Es geht nun aber nicht darum, andere zu verurteilen. Vielmehr geht es um uns selbst. "Der Mensch prüfe aber sich selbst, und so esse er von dem Brot und trinke von dem Kelch. Wenn wir uns aber selbst richteten, so würden wir nicht gerichtet" (1. Kor. 11:28, 31).
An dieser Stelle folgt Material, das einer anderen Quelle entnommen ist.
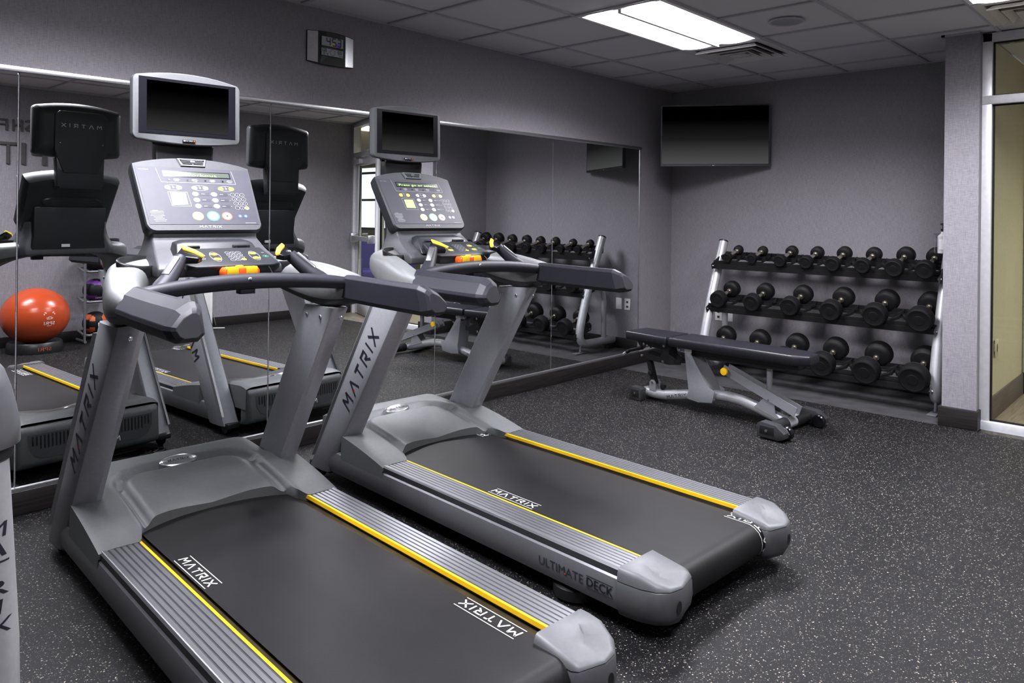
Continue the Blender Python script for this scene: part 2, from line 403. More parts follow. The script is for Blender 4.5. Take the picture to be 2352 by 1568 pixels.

Ausschluss vom Tisch des Herrn

Es gibt allerdings die Möglichkeit, vom Tisch des Herrn ausgeschlossen zu werden. Dies kommt der Tatsache gleich, aus der Gemeinde ausgeschlossen zu werden. Sündige Geschwister, die nicht Buße tun wollen und in ihrer Sünde weiter verharren, können nicht an der Gemeinschaft des Leibes teilhaben. Ihr Verhalten beeinflusst den Leib und zerstört ihn schließlich. Wenn sie an einigen Versammlungen teilhaben, dann nur als Gäste, so wie Ungläubige auch, und nicht als Glieder des Leibes. Dadurch soll ihnen die Möglichkeit gegeben werden, Gnade zu empfangen 
und zur Buße gewendet zu werden.

Unser Zeugnis

Als Christen und Glieder der Gemeinde sollen wir auf unser Gewissen achten. Würdig vom Tisch des Herrn zu essen, bedeutet, den Leib zu kennen und ihn zu schätzen. Alle Gründe für eine Trennung unter uns müssen wir beiseite legen und Jesus Christus als unser Haupt nehmen und erfahren. Indem wir am Tisch des Herrn teilnehmen bezeugen wir, dass wir nicht mit Spaltung einverstanden sind, sondern uns völlig für den einen Leib des Herrn hingeben.